Right, using normalized coordinates (0-1) keeps the controls positioned correctly when resolution changes and the aspect ratio stays the same.

Switching to wide screen say 1600x1024 causes the UI elements to stretch horizontally since the aspect ratio is now 1.5625 not 1.3333 that the UI was created in. So, even though elements are in somewhat correct positions squares are now rectangles and circles are now ovals.

This stretching is what I want to avoid if I can.
Really, it's not possible - either you stretch things or you make things wider - there's no other way around it.
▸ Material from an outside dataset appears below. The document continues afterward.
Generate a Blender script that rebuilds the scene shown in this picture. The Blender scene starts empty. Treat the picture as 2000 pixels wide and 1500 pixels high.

Perhaps taking a web-like view of it will help, positioning things relatively instead of absolutely.
Quote:Original post by Scythen
Right, using normalized coordinates (0-1) keeps the controls positioned correctly when resolution changes and the aspect ratio stays the same.

Switching to wide screen say 1600x1024 causes the UI elements to stretch horizontally since the aspect ratio is now 1.5625 not 1.3333 that the UI was created in. So, even though elements are in somewhat correct positions squares are now rectangles and circles are now ovals.

This stretching is what I want to avoid if I can.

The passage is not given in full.